EXERCISE PROMPT
Only the lines from the top of the records below through the line containing "RND = random.Random(7)" should be printed, exactly and without pictures.

** Start of RECORDS SHOWN **

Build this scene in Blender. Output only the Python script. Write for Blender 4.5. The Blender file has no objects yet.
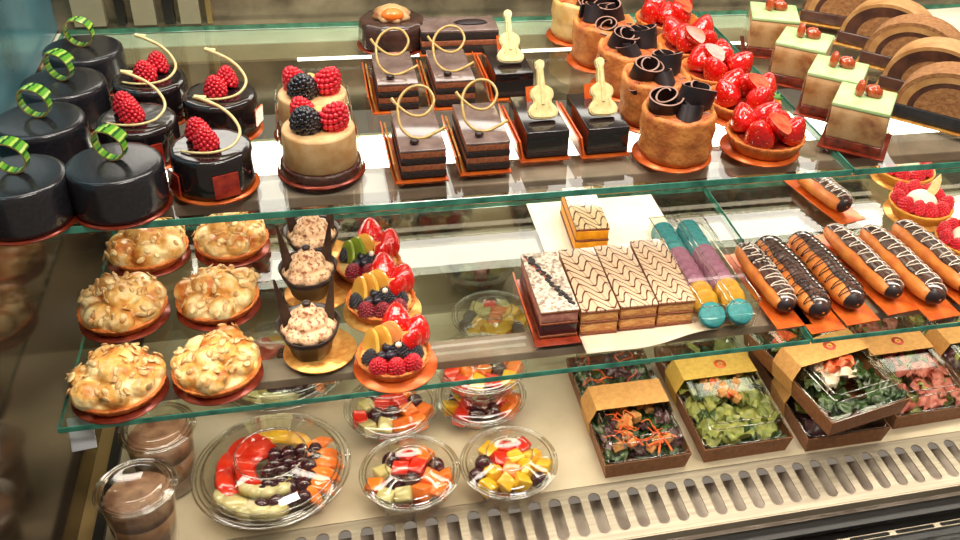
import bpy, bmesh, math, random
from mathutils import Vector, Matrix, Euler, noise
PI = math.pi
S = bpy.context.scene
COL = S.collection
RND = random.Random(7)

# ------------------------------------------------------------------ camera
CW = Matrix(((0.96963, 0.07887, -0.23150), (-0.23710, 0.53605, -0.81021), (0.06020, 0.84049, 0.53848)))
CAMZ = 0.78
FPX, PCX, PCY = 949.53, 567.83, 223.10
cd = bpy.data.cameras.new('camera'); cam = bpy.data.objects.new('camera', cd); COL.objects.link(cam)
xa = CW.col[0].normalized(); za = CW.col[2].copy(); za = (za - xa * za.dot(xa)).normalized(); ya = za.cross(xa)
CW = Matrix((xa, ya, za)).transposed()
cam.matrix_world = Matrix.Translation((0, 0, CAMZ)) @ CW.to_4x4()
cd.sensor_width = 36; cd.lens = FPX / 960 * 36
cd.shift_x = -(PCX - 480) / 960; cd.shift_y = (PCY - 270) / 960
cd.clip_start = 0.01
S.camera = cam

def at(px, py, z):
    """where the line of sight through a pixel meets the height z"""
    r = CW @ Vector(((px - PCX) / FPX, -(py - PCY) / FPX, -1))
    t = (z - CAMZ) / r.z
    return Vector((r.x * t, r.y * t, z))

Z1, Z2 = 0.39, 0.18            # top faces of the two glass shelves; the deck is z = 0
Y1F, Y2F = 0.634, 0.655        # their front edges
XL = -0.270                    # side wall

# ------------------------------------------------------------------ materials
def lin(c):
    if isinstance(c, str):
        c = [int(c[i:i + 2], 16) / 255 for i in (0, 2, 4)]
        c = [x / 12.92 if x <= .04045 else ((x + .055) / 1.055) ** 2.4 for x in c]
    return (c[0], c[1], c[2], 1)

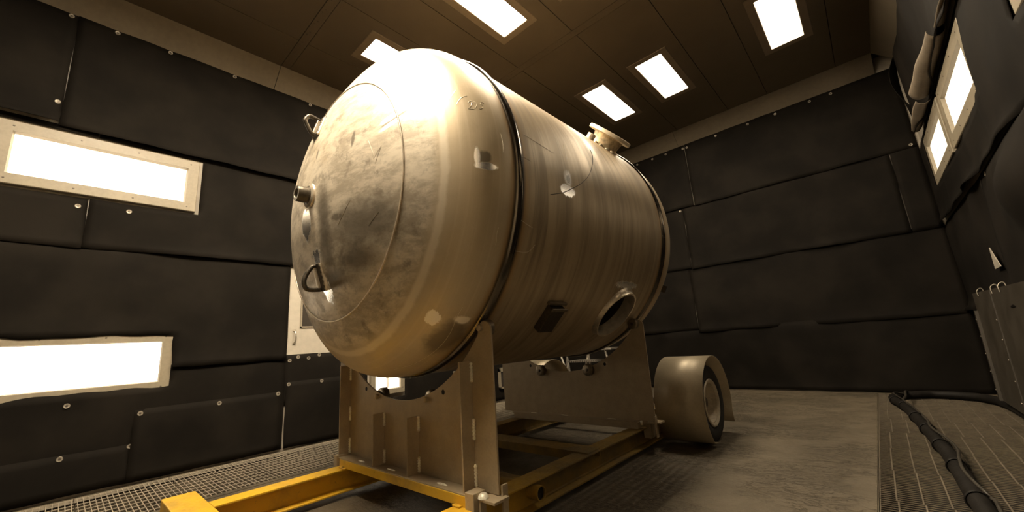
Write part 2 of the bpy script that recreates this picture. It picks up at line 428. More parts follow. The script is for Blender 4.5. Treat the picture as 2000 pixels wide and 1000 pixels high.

** End of RECORDS SHOWN **

WORKED SOLUTION
Build this scene in Blender. Output only the Python script. Write for Blender 4.5. The Blender file has no objects yet.
import bpy, bmesh, math, random
from mathutils import Vector, Matrix, Euler, noise
PI = math.pi
S = bpy.context.scene
COL = S.collection
RND = random.Random(7)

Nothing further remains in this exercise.